El nuevo hogar, la casa pues y al parecer, gozaba -y goza- de bien ganado prestigio y memoria misteriosa. Y todo sería estupendo si acabara en eso, en simple recuerdo o imaginación de su pasado castizo y orillero, con sus fantasmas mal muertos o bien vivos. Pero el destino, la predestinación, juegan a veces con el tiempo, se empeñan en recostarse sobre lugares especiales a los que vuelven una y otra vez.
Bajo el cauce del antiguo Barranco de Embajadores, vino la técnica del siglo XX a definir el paso del moderno METRO, el retumbar de la máquina, la oscura lombriz mecánica. Si observamos los planos de las infraestructuras ocultas de la ciudad matritense, enseguida descubrimos el ramal que pasa, a cercana profundidad, justo por debajo de la casa de mi amiga, tanto que parte de la sección esquinada de ella descansa sobre la bóveda que da cobijo al monstruo. Julio Verne no lo hubiera pergeñado mejor.
Durante largos años, lustros, décadas tal vez, los residentes tuvieron que convivir con el sordo rumor intermitente que agitaba la casa, producía ligeras grietas, el tintinear de cristales, el golpeteo suave de puertas y ventanas, en una ola que ascendía desde las entrañas de la tierra, provocaba el paulatino inclinar de la esquina, y se agostaba hacia los pisos superiores para salir como un tenue suspiro por arriba de la cubierta. Era el METRO. Las reclamaciones vecinales han logrado al cabo de los años que la compañía explotadora refuerce la bóveda del túnel sobre el que se apoya la casa, y que sordos rumores y breves temblores se reduzcan, se aquieten. La Compañía promete colaborar y financiar las inminentes obras que requiere el expediente de Inspección Técnica de Edificios, reforzar la estructura, sanear los forjados y cimientos, reconstruir el saneamiento.

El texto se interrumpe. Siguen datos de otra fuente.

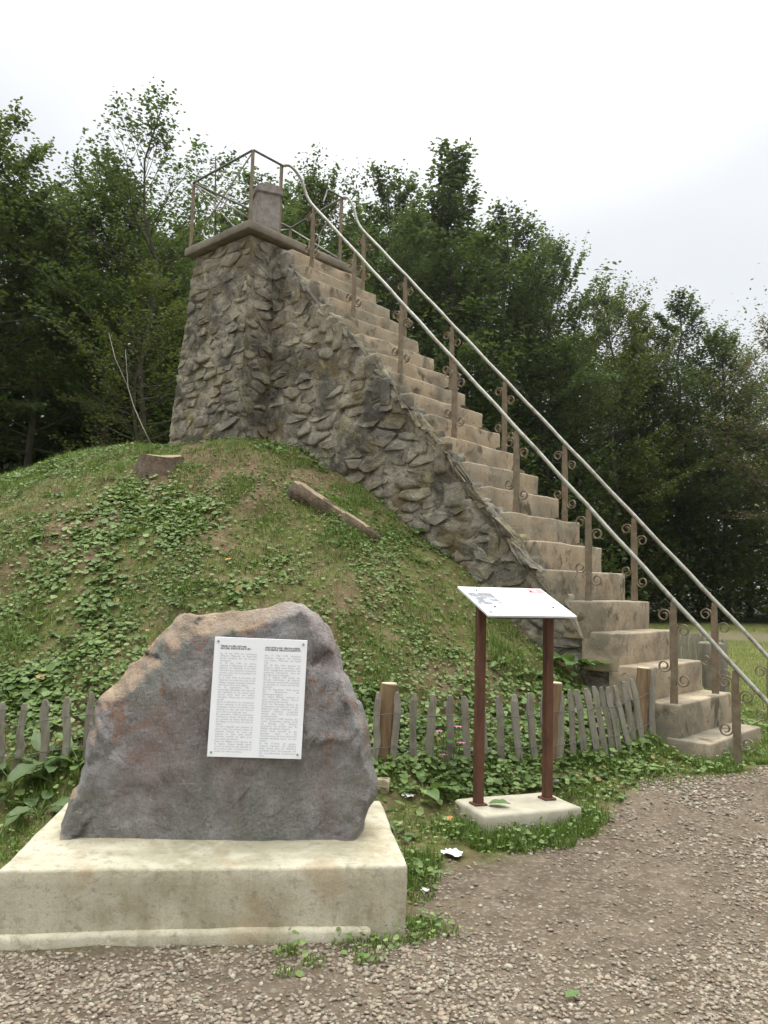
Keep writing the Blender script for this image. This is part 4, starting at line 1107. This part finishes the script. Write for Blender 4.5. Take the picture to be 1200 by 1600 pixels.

Pero la casa sigue torcida. El dormitorio camarote en esquina tri balconada, donde mi encantadora amiga comparte lecho con su pirata, desliza suavemente hacia afuera su suelo de entarimado antiguo, como si la casa siguiera navegando, hundiendo y levantando su proa sobre las procelosas aguas callejeras.
No importa, el piso es hermoso y está llena de promesas, de vida necesitada de vivirse, de mapas con puertos a los que llegar, de viejos vecinos navegantes necesitados de alegría. Y sobre todo, mi amiga es más feliz que una gaviota revoloteando sobre la cubierta del bergantín. Por algo será.